Lastly, I think the other thing to expect is that some of the forward guys are going to be more distracted than they have been because the forward side is going to be more viable. And of course, if that’s more viable, then that’s easier for them, because that’s what they know. That’s the business that a lot of them see themselves as being in.
Clow: Could that negatively impact this work we’ve seen from more forward lenders that have been more active in reverse in recent months?
Lunde: That’s the gray lining to the cloud: we’re going to have less attention span, I think, from the forward lenders and the real estate agents that we need for real growth. The last year and a half, two years, has been easy to get the attention of forward lenders, agents and everybody else in the housing and mortgage industry, because it’s been crickets in the typical business they were doing three or four years ago.
So we lose some of that, but obviously we benefit from the rates. Hopefully, the work that’s been done over the last two years creates more new customers and more volume through that method and channel.
Clow: Considering all of the consolidation and how the industry reacted to a major lender’s collapse and some of the others that got out of the game, do you think the business overall is more right-sized to handle the additional business, or is there potentially business left on the table because there aren’t as many players active in the space?
Lunde: I think about who the right additional distribution partners are, and it really is the existing big forward lenders. I think as the volume changes, each of the surviving reverse lenders does better. We could do the same number of loans we did three years ago, and everybody would be in a much better place because their share of that same pie has maybe grown.
But I think the reality is we’re still not really in an overly competitive situation. We’re much more in a product adoption curve, as opposed to a competitive bloodbath, where it’s a zero-sum game and all these loans are going to happen.

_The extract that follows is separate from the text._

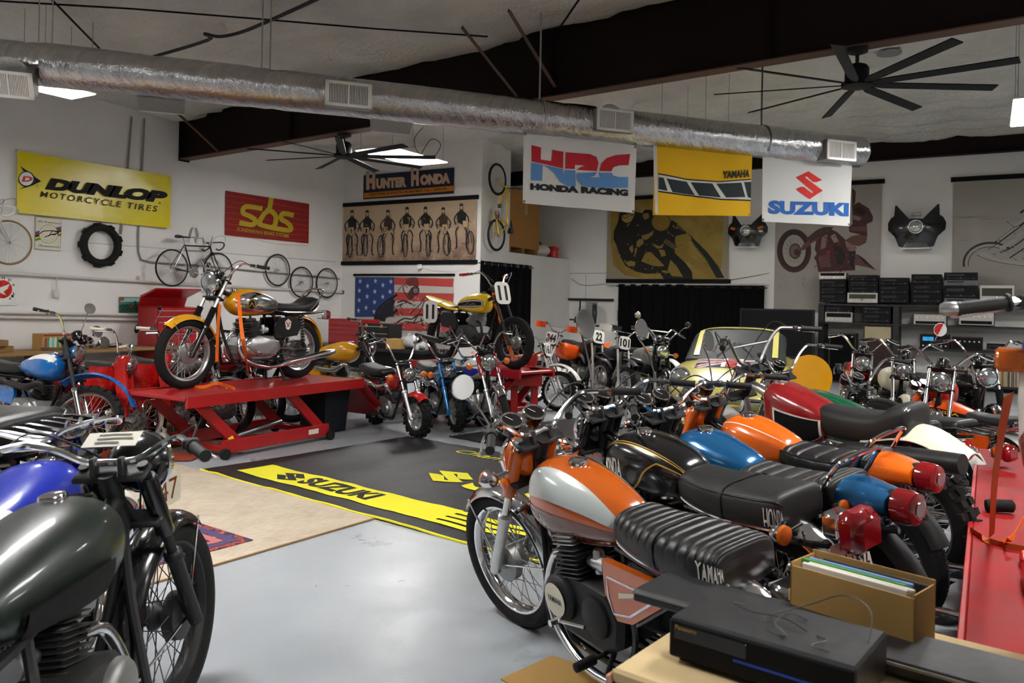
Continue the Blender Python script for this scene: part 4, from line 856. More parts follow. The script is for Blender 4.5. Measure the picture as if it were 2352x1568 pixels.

So maybe this is circling back to what you were actually asking: are we, as an industry, not going to do some loans because we don’t have as many companies involved? I think that’s always been our challenge. The whole history of the industry, we’re not doing hundreds of thousands or millions of loans a year because we’re not getting in front of 90-plus percent of the people who should be looking at this option.
I don’t think that’s as much of a danger from the consolidation question as it is just figuring out ways to get those other companies involved. Every mortgage lender should have this product. Then the question becomes, ‘is it an internal product? Are they brokering it out? How do they do that?’ That’s a different question. But I think we’re still trying to achieve the first question, which is the industry’s belief that every mortgage lender should have this product and offer it in a way that works, given the uniqueness of the customer and the product.
Clow: What do you think originators in particular should most keep in mind as the dynamics could change? There’s a little bit of a disconnect between the data and policy side and what people are feeling when it comes to the economy. There’s also a bunch of additional noise on economic policy due to the election season. How should reverse mortgage professionals try and just stay focused on what’s in front of them?
Lunde: It’s the same as when rates were going up. Keep in mind that we don’t control interest rates, and nobody else we know does either. Even the Fed has limited impact; it’s more of an indirect impact on the rates that matter most to us. So, you can’t really focus on the stuff that’s out of your control; otherwise, it just drives you crazy.
Just keep going. Focus on the business activities you can control that help you be more successful, no matter what those other macro factors do. I get that it’s disappointing and not as effective, but take the tailwind for what it is and push forward. Focus on what you can deal with and control.
Clow: RMI regularly covers the moves in reverse mortgage industry performance metrics. Do you think that a rate cut at this stage of the year could make a difference in the trajectory of what all of 2024 will look like, or is it too late for that to happen?
Lunde: Again, the rate cut matters. I guess the way I think about these things is that it’s all about expectations. So, what happens with the rates that matter to us, like the 10-year rate, is really just about whether the market gets what it expected or if it gets disappointed. It’s about how the market interprets all that.
But let’s say the 10-year drops 25 basis points. If the Fed moves things down 25 basis points and the 10-year drops by the same, what does that do for us? It moves us down two notches on the PLF curves. I certainly think that’s helpful.
But yeah, to the extent that a rate drop in mid-September affects the 10-year rate— how long does that take to filter through in terms of endorsements on the HECM side through the end of the calendar year? You’re really only impacting endorsements for maybe a month or two, just because of the timelines involved.
So, at this point, it’s much more about setting ourselves up for next year from an endorsements perspective, which is the number we publish and the most visible metric that everyone can easily see and track. It’s less about how we’re going to end this year and more about what we’re expecting for next year.